A Nation’s Nature – Worth Counting

Get your facts first, then you can distort them as you please.

– Mark Twain, humorist, author, proto-geonomist

Be Forewarned

Got it all. Beauty. Wealth. Intelligence. That’s our planet, Earth. A pinup, a model for calendars. And worth so many trillions, how could anyone count them all?

Why would anyone – outside of idle curiosity – count them? For several good reasons. The worth of Earth in America is a statistic you could put to excellent use:

1st: Earth’s worth can indicate the economy’s health. Our overall spending for parts of never-produced nature – locations primarily – is a surplus. The bigger the surplus, the better the economy is performing, like a field in bloom.

2nd: Across space, sub-sectors vary in value. You could compare regions, see the value of where pollution is high versus where it is low. You’d have another way to tell how much wrecking the ecosystem is costing you, and how big the payoff would be by producing goods and services cleanly, efficiently.

3rd: Over time, the total rises and falls. By tracking the flow, you can tell where the economy is headed. Indeed, while no big-name economist predicted the most recent recession, several who focus on the value of land (and resources) – “geonomists” – did (Ch 28). Savers and investors (just about all of us) would appreciate knowing what phase comes next.

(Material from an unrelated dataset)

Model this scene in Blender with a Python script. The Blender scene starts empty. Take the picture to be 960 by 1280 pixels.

A possible fourth reason is that, were paradigms to shift, society could redirect natural value into universally beneficial projects. For instance, Alaska uses a portion of oil revenue to pay residents a dividend; anyone have bills to pay? Aspen, Colorado uses a slice to make housing affordable; otherwise, even doctors can’t afford to live in that ritzy ski resort (Ch 40).

Taboo Tabulation

Given the insights that a figure for the worth of Earth can yield, why is it not already known? Or easily found? Or the stuff of ballads? Would those failings have anything to do with that fourth reason, the possibility of redirecting those values away from present recipients? Wouldn’t be the first time that power influenced research (Ch 2).

While some of us want the value of land, others want land to lack a price. Lovers of nature, the outdoors, wildlife, natural sciences and science in general consider Earth to be priceless. Those folks, understandably, don’t want to see land as a commodity. Yet beware of what you wish for. Where land lacks a price tag, people take more than they need and use that recklessly, as in the Brazilian rainforest.

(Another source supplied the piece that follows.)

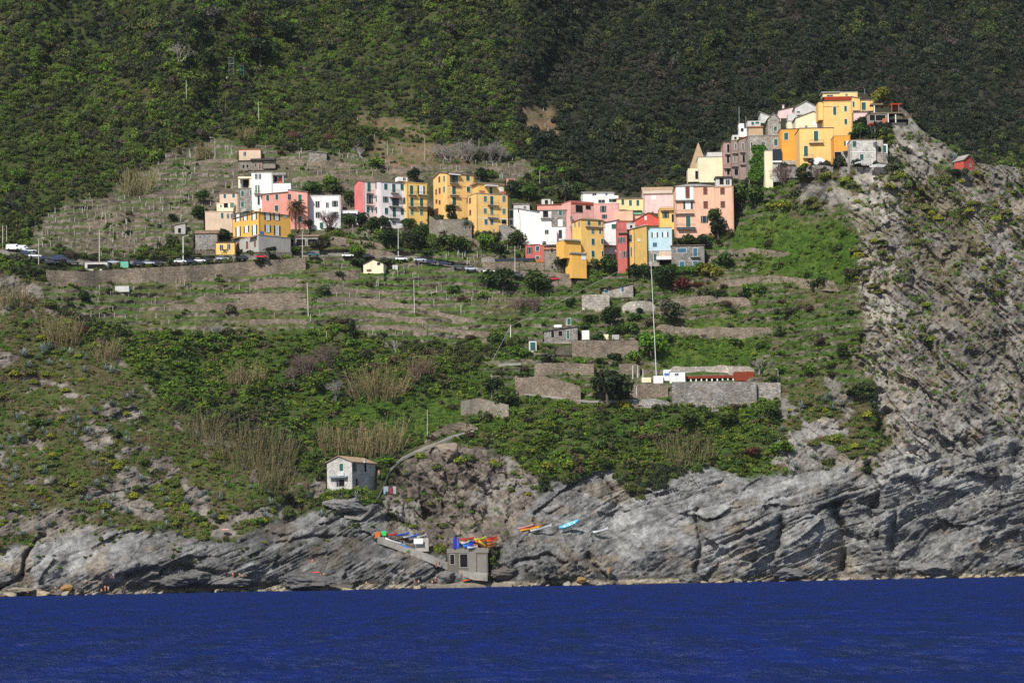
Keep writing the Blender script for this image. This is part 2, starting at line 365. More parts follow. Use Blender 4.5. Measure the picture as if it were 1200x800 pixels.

Others are fine with nature as commodity, even if indifferent to knowing its aggregate value. Our public agencies calculate the returns to those providing labor and those investing capital but not those owning land. Why? And why don’t conventional economists demand to know how much we all spend for the nature we use? Or work such concepts into their theories since people paid for never-produced land respond differently from people paid for supplying their labor or capital?

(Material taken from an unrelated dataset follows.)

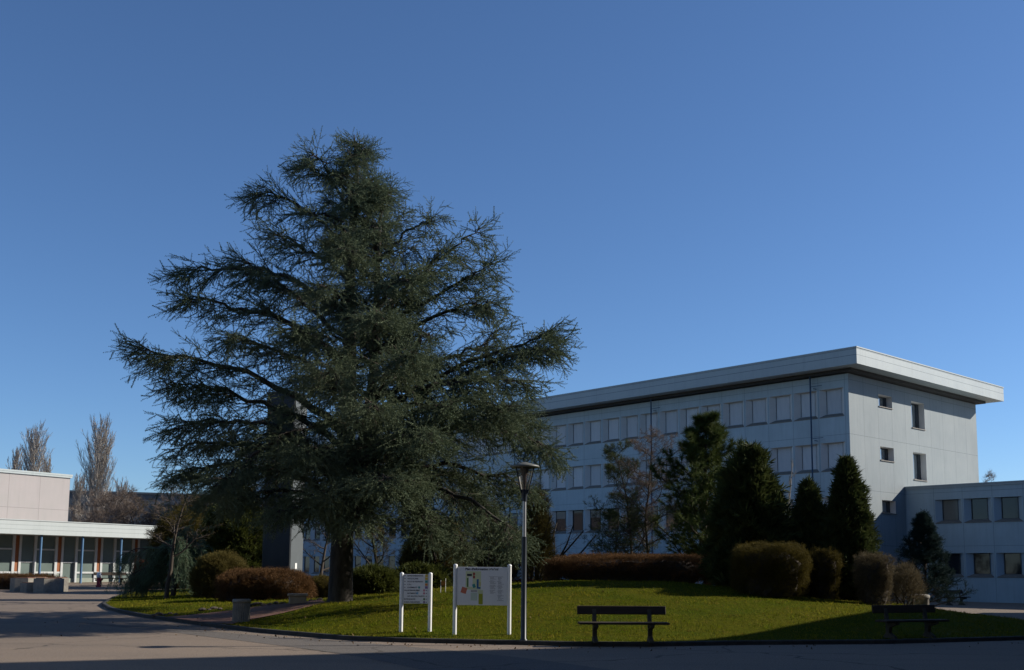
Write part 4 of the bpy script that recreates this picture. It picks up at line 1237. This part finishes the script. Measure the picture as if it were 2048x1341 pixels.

But What It’s Done For Us Lately?

Seeking to know land value does have an honorable lineage. Long ago, measuring the annual output – i.e., value – of one’s territory paid off for all humanity. In the agrarian society of ancient Sumer in the Fertile Crescent, rulers wanted to assign the best lands to the best farmers, or to rotate the families so everyone got a shot at the most fertile fields. And later, to take a cut. So they counted their harvests.

For humanity, the payoff from keeping those first accounts was huge. People learned to turn their little pictures into letters and eventually became literate. Further, their accurate accounts of output enabled them to create and exchange tokens of value; they invented money. Money and literacy went on to shape much of civilization as we know it. Once again, knowing the worth of Earth could pay off big.

We’re now off on an intellectual quest, going where mainstream economists fear to tread. We’ll wade into the torrential flow of payments for locations like those in Manhattan and into the crawling creek of payments for land in Death Valley. As Carl Sagan said, “Somewhere, something incredible is waiting to be known.”